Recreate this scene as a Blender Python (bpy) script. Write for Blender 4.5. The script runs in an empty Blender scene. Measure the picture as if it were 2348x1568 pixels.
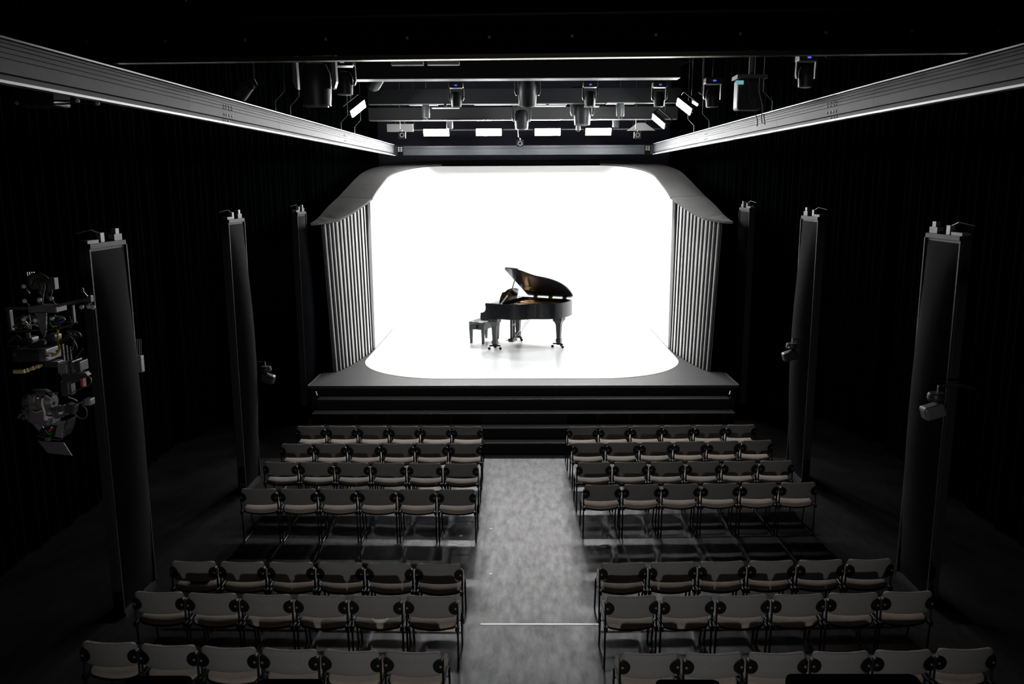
import bpy, bmesh, math, random
from mathutils import Vector, Matrix, Euler
random.seed(7)
R = math.radians
C = bpy.context.scene.collection
scene = bpy.context.scene

# ------------------------------------------------------------------ camera, world, exposure
def make_camera():
    pitch, yaw, roll = R(10.5), R(0.6), R(0.25)
    fw = Vector((-math.sin(yaw)*math.cos(pitch), math.cos(yaw)*math.cos(pitch), -math.sin(pitch)))
    r0 = Vector((math.cos(yaw), math.sin(yaw), 0)); u0 = r0.cross(fw)
    r = r0*math.cos(roll) - u0*math.sin(roll); u = u0*math.cos(roll) + r0*math.sin(roll)
    cd = bpy.data.cameras.new('camera'); co = bpy.data.objects.new('camera', cd); C.objects.link(co)
    m = Matrix((r, u, -fw)).transposed().to_4x4(); m.translation = Vector((-0.10, 0, 4.72))
    co.matrix_world = m
    cd.sensor_fit = 'HORIZONTAL'; cd.sensor_width = 36; cd.lens = 36*1900/2348
    cd.clip_start = 0.05; cd.clip_end = 200
    scene.camera = co
make_camera()
w = bpy.data.worlds.new('World'); scene.world = w; w.use_nodes = True
w.node_tree.nodes['Background'].inputs[0].default_value = (0, 0, 0, 1)
w.node_tree.nodes['Background'].inputs[1].default_value = 0.0
vs = scene.view_settings
vs.view_transform = 'Standard'; vs.look = 'None'; vs.gamma = 1.0; vs.use_curve_mapping = False
vs.exposure = 0.0
scene.cycles.use_denoising = True
scene.cycles.max_bounces = 10; scene.cycles.diffuse_bounces = 5; scene.cycles.glossy_bounces = 4
scene.cycles.sample_clamp_indirect = 6.0
PANEL_L = 520.0      # brightness of the LED panels over the stage
SIDE_L = 320.0       # brightness of the side LED panels
FLOOD_W = 470.0      # watts of the floodlight that stands behind the audience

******

Aim of the task | Leave the pictures out and please restate exactly the lines running from the start of the material through the one with "scene = bpy.context.scene".

Right answer |
Recreate this scene as a Blender Python (bpy) script. Write for Blender 4.5. The script runs in an empty Blender scene. Measure the picture as if it were 2348x1568 pixels.
import bpy, bmesh, math, random
from mathutils import Vector, Matrix, Euler
random.seed(7)
R = math.radians
C = bpy.context.scene.collection
scene = bpy.context.scene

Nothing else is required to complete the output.